C’est ainsi que David de Tscharner laisse ouverte la possibilité des liaisons, en imaginant dès leur conception que les pièces créées ne seront pas destinées à rester seules. Elles seront associées à d’autres et pas toujours les mêmes.
Depuis bientôt deux années, il travaille particulièrement les résines qu’il applique sur de l’électroménager et du mobilier industriel. Le rendu joufflu, sans formes définies, de la matière synthétique aux tons pastels, vient alors réchauffer les produits grisâtres, lisses et aseptisés de la grande distribution. À Embrun, il poursuit ses recherches en remplaçant les résines par des matériaux naturels, du bois, de la laine, du cuir ou encore de la terre cuite dont il délègue le travail minutieux et précis aux artisans.
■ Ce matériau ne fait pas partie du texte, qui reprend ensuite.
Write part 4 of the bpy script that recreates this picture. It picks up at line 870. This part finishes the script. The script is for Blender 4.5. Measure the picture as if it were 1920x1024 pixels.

L’exposition greffe ainsi des savoirs et des matériaux propres à la région, comme les rosaces du Queyras, les plantes de montagne ou la laine filée à Saint-Chaffrey, à des produits ultra ordinaires, de la moquette bon marché, des étagères en kit métalliques aux tables de jardin en plastique.
D’ailleurs, la vie ici tend à rapprocher des histoires tenues distinctes, étrangères l’une de l’autre, en évacuant la question du goût, peu importe qu’il soit bon ou mauvais. L’enjeu est ailleurs, il réside dans la réconciliation de la main et de la machine, du folklore et de la culture de masse, du proche et du lointain.